Tuesday, January 17, 2012

January 17, 2012: American Studies in the Literature Classroom

[As the spring semester gets underway, this week I’ll be blogging about aspects of my spring courses that connect to, have been influenced by, and can help reveal some of my perspectives on American Studies. I’ll leave out Introduction to American Studies, not ‘cause it’s not a fun course—it’s on the 1980s! I get to team-teach with a historian!—but because the connections are a bit obvious. This is the first in the series.]

In both overt and subtle ways, my work in a class focused very closely on American literature is
informed and strengthened by an American Studies perspective.

Although you wouldn’t necessarily know it from this blog, I’m still (and happily) an English professor first and foremost, and as such I get to teach at least one upper-level literature course in most semesters. This semester that course is The American Novel to 1950, and my syllabus for it is, as is the case every time I teach an upper-level lit, most definitely focused on literary analysis: from the students’ weekly Blackboard posts on different elements of fiction (characterization, narration and perspective, imagery, and so on) to the assignment sequence (grounded in close reading, developing to analyses of a whole text and then of different genres of the novel in relationship to each other), and much else besides. Yet that literary focus doesn’t mean that the course isn’t influenced by my American Studies perspective, and here I’ll describe both an overt and a more subtle AMST presence in this classroom.

The most overt American Studies presence comes on the third day of the four that we spend discussing each novel. While I base these lit courses (like all my other courses) on student discussions as much as possible, I decided a couple years back that there was a place for a bit more in-depth lecturing, and that said place was on the third day: having given the students a chance to establish their takes over a couple days of discussions (including one based on extended Blackboard analyses), I can add in a few analytical frames and topics of my own, to help drive their second-week discussions and analyses. And those frames and topics are, in both their variety and my attempt to present their interconnections, entirely grounded in an American Studies approach. For Abraham Cahan’s The Rise of David Levinsky, for example, I highlight and ask the students to analyze photographs of turn of the century New York, muckraking progressive exposes of sweatshops, pieces from the Jewish Daily Forward, and more; for Willa Cather’s My Ántonia, we look at early Western novels and films, Eastern European folk tales, and material culture artifacts from the frontier, among other sources. In each case, neither the interdisciplinary intertexts nor my own ideas are presented as “authoritative,” but rather as additional texts for the students to discuss and incorporate into their analyses.

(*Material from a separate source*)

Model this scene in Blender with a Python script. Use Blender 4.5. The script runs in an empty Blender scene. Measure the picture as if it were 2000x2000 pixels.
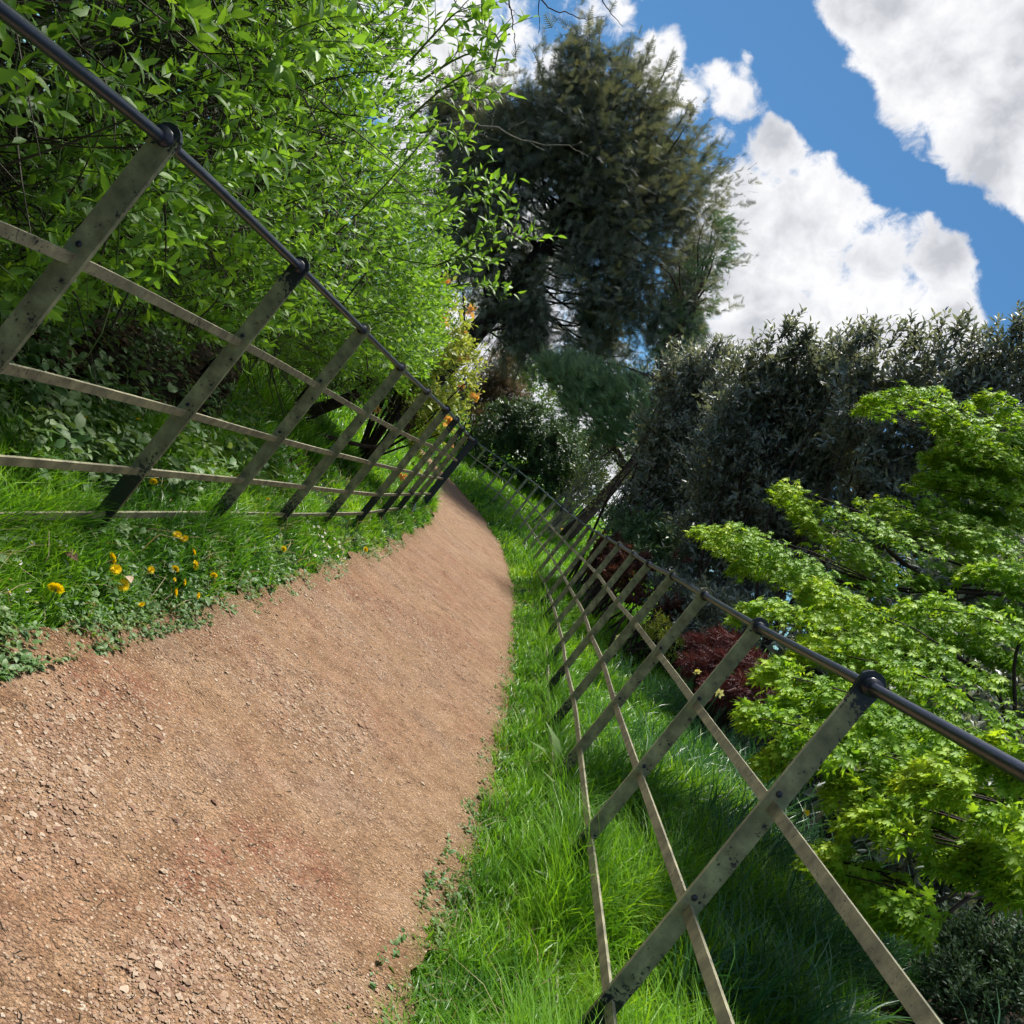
import bpy, math, random
import numpy as np
from mathutils import Matrix, Vector
rng = np.random.default_rng(7); random.seed(7)
S = bpy.context.scene
COL = S.collection

# ------------------------------------------------------------------ camera
FPX = 1846.0; ROLL = math.radians(38.8); PITCH = math.radians(-1.3); EYE = 1.15
cam = bpy.data.cameras.new('camera'); co = bpy.data.objects.new('camera', cam); COL.objects.link(co)
cam.sensor_width = 36; cam.lens = FPX/2000*36; cam.clip_start = .05; cam.clip_end = 2000
cr, sr, cp, sp = math.cos(ROLL), math.sin(ROLL), math.cos(PITCH), math.sin(PITCH)
X_ = Vector((1, 0, 0)); Z_ = Vector((0, -sp, cp)); FW = Vector((0, cp, sp))
right = X_*cr + Z_*sr; up = -X_*sr + Z_*cr
m = Matrix((right, up, -FW)).transposed().to_4x4(); m.translation = (0, 0, EYE)
co.matrix_world = m; S.camera = co
CAM = np.array([0, 0, EYE])

def ray(px, py):
    dx, dy = px-1000, py-1000
    u = cr*dx+sr*dy; v = sr*dx-cr*dy
    r = np.array([u/FPX, cp-sp*v/FPX, sp+cp*v/FPX]); return r
def at(px, py, Y):
    r = ray(px, py); return CAM + r*(Y/r[1])

# ------------------------------------------------------------------ sky, sun, exposure
SUN_EL, SUN_AZ = math.radians(64), math.radians(-6)      # azimuth to the right of the view direction
sund = Vector((math.cos(SUN_EL)*math.sin(SUN_AZ), math.cos(SUN_EL)*math.cos(SUN_AZ), math.sin(SUN_EL)))
W = bpy.data.worlds.new('World'); S.world = W; W.use_nodes = True
nt = W.node_tree; nt.nodes.clear()
def N(nt, t, **k):
    n = nt.nodes.new(t)
    for a, b in k.items():
        if a == 'ins':
            for i, v in b.items():
                if hasattr(v, 'links') or isinstance(v, bpy.types.NodeSocket): nt.links.new(v, n.inputs[i])
                else: n.inputs[i].default_value = v
        else: setattr(n, a, b)
    return n
def Mth(nt, op, a, b=None, c=None, clamp=False):
    n = nt.nodes.new('ShaderNodeMath'); n.operation = op; n.use_clamp = clamp
    for i, v in enumerate((a, b, c)):
        if v is None: continue
        if isinstance(v, bpy.types.NodeSocket): nt.links.new(v, n.inputs[i])
        else: n.inputs[i].default_value = v
    return n.outputs[0]
sky = N(nt, 'ShaderNodeTexSky', sky_type='NISHITA', sun_disc=False)
sky.sun_elevation = SUN_EL; sky.sun_rotation = SUN_AZ; sky.dust_density = .3; sky.ozone_density = 3.0; sky.air_density = 1.0
tint = N(nt, 'ShaderNodeMix', data_type='RGBA', blend_type='MULTIPLY'); tint.inputs[0].default_value = 1
nt.links.new(sky.outputs[0], tint.inputs[6]); tint.inputs[7].default_value = (.50, .84, 1.0, 1)
bg1 = N(nt, 'ShaderNodeBackground', ins={'Color': tint.outputs[2], 'Strength': .052})
tc = N(nt, 'ShaderNodeTexCoord').outputs['Generated']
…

There’s likewise a more subtle American Studies presence at work throughout the semester, though, and it comes through my chronology and choice of texts. It’s probably inevitable that a course on the novel through 1950 would be organized chronologically, but I’ll freely admit that a central goal in choosing the two novels to represent each genre (Romanticism, Realism, Modernism) is to represent at the same time core questions of American identity and community across these time periods. So my defining Romantic novel (Hawthorne’s  The House of the Seven Gables) is centrally concerned with how the American past defines our early republic existence and whether and how we can move beyond those histories; my central Realistic ones (Twain’s Adventures of Huck Finn, Chopin’s The Awakening, and Cahan’s novel) engage directly with the social conflicts and changes through which late 19th and early 20th century America evolved; and my Modernist ones (Cather’s novel and Faulkner’s The Sound and the Fury) directly and meta-textually question what role fiction and storytelling have in depicting modern American identities and lives. We don’t necessarily talk a lot about these undercurrents on a day to day basis in the class, but my hope is that by analyzing these novels, the students are also gaining a broader sense of how American perspectives and conversations evolved over the 19th and early 20th centuries.

That’s the plan, anyway! More American Studies influences in my courses tomorrow, as the first day of classes gets underway!

Ben

PS. Any interesting courses you’ve taken or taught and would highlight here?

1/17 Memory Day nominee: Ben Franklin, not because he wrote a relatively self-aggrandizing autobiography that helped launch the idealized “self-made man” narrative, nor because he gradually changed his mind on his xenophobic opposition to Germans in Pennsylvania (although he did indeed change), but because he was one of the first and remains one of the most impressive genuinely renaissance Americans, and one who (the Germans notwithstanding) modeled attitudes of tolerance and community that can and should inspire all Americans.